How to Talk Like a (Traditional) Catholic
“Lex orandi, lex credendi, lex vivendi…lex loquendi”: How the language we use conveys and reinforces our religion
An “ecclesiological” problem
One of the most striking ironies of Traditionis Custodes is the agreement it has occasioned — amongst people on polar opposite sides of the Church — that some kind of rupture from Catholic tradition did indeed occur at Vatican II and still exists today. In his July 22, 2021 commentary on the motu proprio, SSPX Superior General Fr. Davide Pagliarani manifested his conviction that:
The Tridentine Mass expresses and conveys a conception of Christian life — and consequently, a conception of the Catholic Church — that is absolutely incompatible with the ecclesiology that emerged from the Second Vatican Council. The problem is not simply liturgical, aesthetic, or purely technical. The problem is simultaneously doctrinal, moral, spiritual, ecclesiological, and liturgical. In a nutshell, it is a problem that affects all aspects of the Church’s life, without exception. It is a question of faith.
Six days later, an unlikely figure expressed himself in agreement. Cardinal Roche, in a leaked letter to Cardinal Nichols of Westminster, described the traditional Roman Rite as “at variance with Conciliar reform” and encouraging “an ecclesiology that is not part of the Church's Magisterium.”
In case there was any doubt, Pope Francis himself publicly affirmed the same point a year later in his apostolic letter, Desiderio Desideravi, “On the Liturgical Formation of the People of God.” In justifying Traditionis Custodes, Francis described precisely “what is at stake in the liturgical question”:
It would be trivial to read the tensions, unfortunately present around the celebration [of the two missals], as a simple divergence between different tastes concerning a particular ritual form.
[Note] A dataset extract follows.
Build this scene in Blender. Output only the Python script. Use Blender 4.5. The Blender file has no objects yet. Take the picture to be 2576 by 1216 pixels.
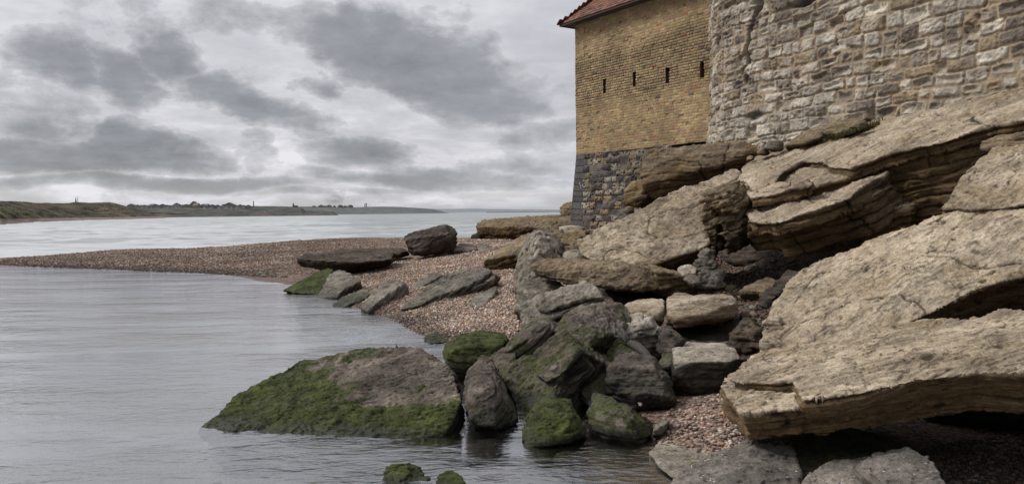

The problematic is primarily ecclesiological. (no. 31, emphasis added)
We should give Pope Francis credit for breaking a taboo that, for too long, has been considered untouchable. Catholic conservatives, and even some traditionalists, have long preferred to paper over the past sixty years of revolution within the Church with phrases such as “liturgical preference,” ”development of doctrine,” or “hermeneutic of continuity.” Even Pope Benedict XVI, in his letter accompanying Summorum Pontificum, prefaced his rightly celebrated quotation “What earlier generations held as sacred, remains sacred and great for us too” by assuring bishops that “there is no contradiction between the two editions of the Roman Missal. In the history of the liturgy there is growth and progress, but no rupture.” (This was a bit hard to reconcile with many others things he said on other occasions!)
However, for Pope Francis and Cardinal Roche, the “problem” of the traditional liturgy is precisely that there is a contradiction, that there is a rupture — not only with the Modern Rite of Paul VI, but also (to use the words of Fr. Pagliarani) with the underlying “ecclesiology that emerged from the Second Vatican Council.” In other words, the problem with the lex orandi is the lex credendi that it expresses. And when Team Francis and the SSPX Superior General agree on something, we had better pay attention. They might be seeing something real from which others have turned away their eyes.